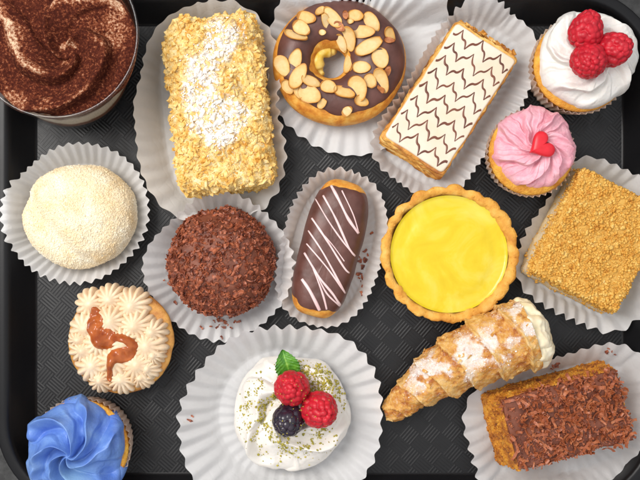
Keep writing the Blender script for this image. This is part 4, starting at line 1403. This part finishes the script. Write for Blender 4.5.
# ================================================================ CREAM DESSERT WITH BERRIES
b = P(290, 413, 26)
me_ = thing('cream_dessert', 'round white whipped cream dessert sprinkled with green pistachio crumbs', 'dessert', (b[0], b[1], 1))
V, F, q, rd = ruffle((b[0], b[1] - 2), 15, 57.5, 30, ((3, -7.5, 14.0), (7, -9.0, 3.6), (13, -9.5, 1.2)), 77, amax=0.61, warp=1.1, peak=5, edge=0.07)
V[:, 2] = np.maximum(V[:, 2], 1.8)
part('cream_swirl', (V, F), M_meringue, me_)
M_pist = simple('pistachio_crumbs', (0.24, 0.22, 0.02), (0.52, 0.42, 0.06), 4, 0.6)
qs = q; tree = bvh(V, F)
def pist_w(p):
    d = p[:, :2] - b[:2]
    a = np.arctan2(d[:, 1], d[:, 0]); r_ = np.hypot(d[:, 0], d[:, 1])
    g1 = np.exp(-((a - 0.85) / 0.38) ** 2) * np.exp(-((r_ - 43) / 11) ** 2) * 2.4           # upper right heap
    arc = np.exp(-((r_ - 22 - 4 * (np.abs(a) - 2)) / 4.0) ** 2) * (np.abs(a) > 1.6) * 0.75
    arc2 = np.exp(-((r_ - 34) / 6.0) ** 2) * ((a < -0.3) & (a > -1.9)) * 0.35
    arc3 = np.exp(-((r_ - 41) / 4.0) ** 2) * (np.abs(a) > 2.2) * 0.3
    return np.clip((g1 + arc + arc2 + arc3) * (0.4 + 1.2 * (fbm(p, 7, 2, 4) > 0.0)) + 0.03 * (r_ < 54), 0, 1) * 0.95
r1v = raspberry('raspberry sitting right beside the mint leaf', 292, 388, 57, 17.2, (0.1, 0.2, 1), 5)
r2v = raspberry('raspberry between the blackberry and the edge of the cream dessert', 320, 410, 57, 17.6, (0.5, -0.1, 1), 6)
r3v = raspberry('single blackberry on the cream dessert beside two raspberries', 288, 421, 56, 15.8, (-0.2, -0.4, 1), 7, group=None, mat=M_black, name='blackberry', n=46, L=1.05, cat='blackberry')
pg = [scatter(V, F, 13000, crumb_templates(8, 0.4, (1, 0.9, 0.7)), 0.4, 1.5, weight=pist_w, tilt=0.9, nz_min=0.3, lift=0.3, seed=14)]
for i, (v_, f_, o_) in enumerate((r1v, r2v, r3v)):
    pg.append(scatter(v_, f_, 70, crumb_templates(6, 0.4, (1, 0.9, 0.7)), 0.3, 0.85, tilt=0.9, nz_min=0.3, lift=0.3, seed=80 + i))
part('pistachio_crumbs', join(*pg), M_pist, me_, smooth=False, stuff=True)
# mint leaf
t = NT('mint_leaf')
c = t.ramp(t.math('ADD', t.noise(7, 4), t.math('MULTIPLY', t.attr('mask'), 0.3)), [(0.35, (0.035, 0.16, 0.012)), (0.65, (0.11, 0.32, 0.025)), (0.9, (0.30, 0.50, 0.09))])
t.principled(c, 0.4, t.bump(t.voro(3.2), 0.5, 0.8))
p0, nn = land(tree, 290, 374)
k1, k2 = 40, 25
G, mk_ = [], []
for s in np.linspace(0, 1, k1):
    wd = 11.5 * math.sin(PI * s ** 0.72) ** 0.8 * (1 + 0.06 * math.sin(s * 60)) + 0.3
    row = []
    for v in np.linspace(-1, 1, k2):
        x = v * wd
        y = s * 29
        z = 2.0 + 5.5 * math.sin(s * PI * 0.8) + 2.6 * abs(v) ** 1.2 - 0.7 * math.cos((s * 9 + abs(v) * 2.2) * 2 * PI) * abs(v) * 0.7
        row.append((x, y, z))
        mk_.append(math.exp(-(v / 0.07) ** 2))
    G.append(row)
G = np.array(G)
G[..., :2] = rot2(G[..., :2], math.radians(17))
G += np.array([p0[0] + 1.5, p0[1] - 3, p0[2] + 3])
Gb = G.copy(); Gb[..., 2] -= 0.6
Vl, Fl = grid(G); Vl2, Fl2 = grid(Gb)
Fl2 = [f[::-1] for f in Fl2]
single('mint_leaf', join((Vl, Fl), (Vl2, Fl2)), t.m, 'small green mint leaf tucked behind a raspberry on the cream dessert', 'mint leaf', (p0[0], p0[1], p0[2]), attrs={'mask': mk_ + mk_})

# ================================================================ LOOSE CHOCOLATE CRUMBS lying on the papers
spots = []
r3 = np.random.default_rng(77)
for (px, py, sx, sy, n) in ((362, 262, 6, 30, 26), (222, 322, 16, 7, 22), (172, 285, 5, 12, 8), (553, 366, 6, 4, 8), (192, 420, 3, 4, 4), (545, 360, 8, 3, 5), (608, 352, 8, 4, 5), (365, 315, 4, 8, 6)):
    for _ in range(n):
        spots.append((px + r3.normal() * sx * 0.6, py + r3.normal() * sy * 0.6))
bpy.context.view_layer.update()
dg = bpy.context.evaluated_depsgraph_get()
gq = []
tm = strip_templates(8, 0.5, 0.16, (0.2, 1.0), 3)
for (px, py) in spots:
    o_ = Vector((0, 0, D * S)); d_ = (Vector(tuple(P(px, py, 0) * S)) - o_).normalized()
    hit, loc, nrm, fi, ob, mx_ = sc.ray_cast(dg, o_, d_)
    if not hit or not ob.name.startswith('paper_case'):
        continue
    v_, f_ = tm[r3.integers(len(tm))]
    an = r3.random() * 6.28
    q_ = v_ * r3.uniform(0.8, 2.6)
    q_[:, :2] = rot2(q_[:, :2], an)
    gq.append((q_ + np.array(loc) / S + np.array([0, 0, 0.5]), f_.tolist()))
lc = bpy.data.objects.new('chocolate_crumbs', mesh_of('chocolate_crumbs', join(*gq), M_flakes, (0, 0, 0), False))
lc['kind'] = 'stuff'
lc['label'] = 'loose dark chocolate crumbs fallen on the white papers'
col.objects.link(lc)

for o in bpy.data.objects:
    if 'base' in o:
        del o['base']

# PROBLEM REQUIREMENTS
Lines containing the word "part" are to be counted in the listing; state their number alone.

# WRITTEN RESPONSE
3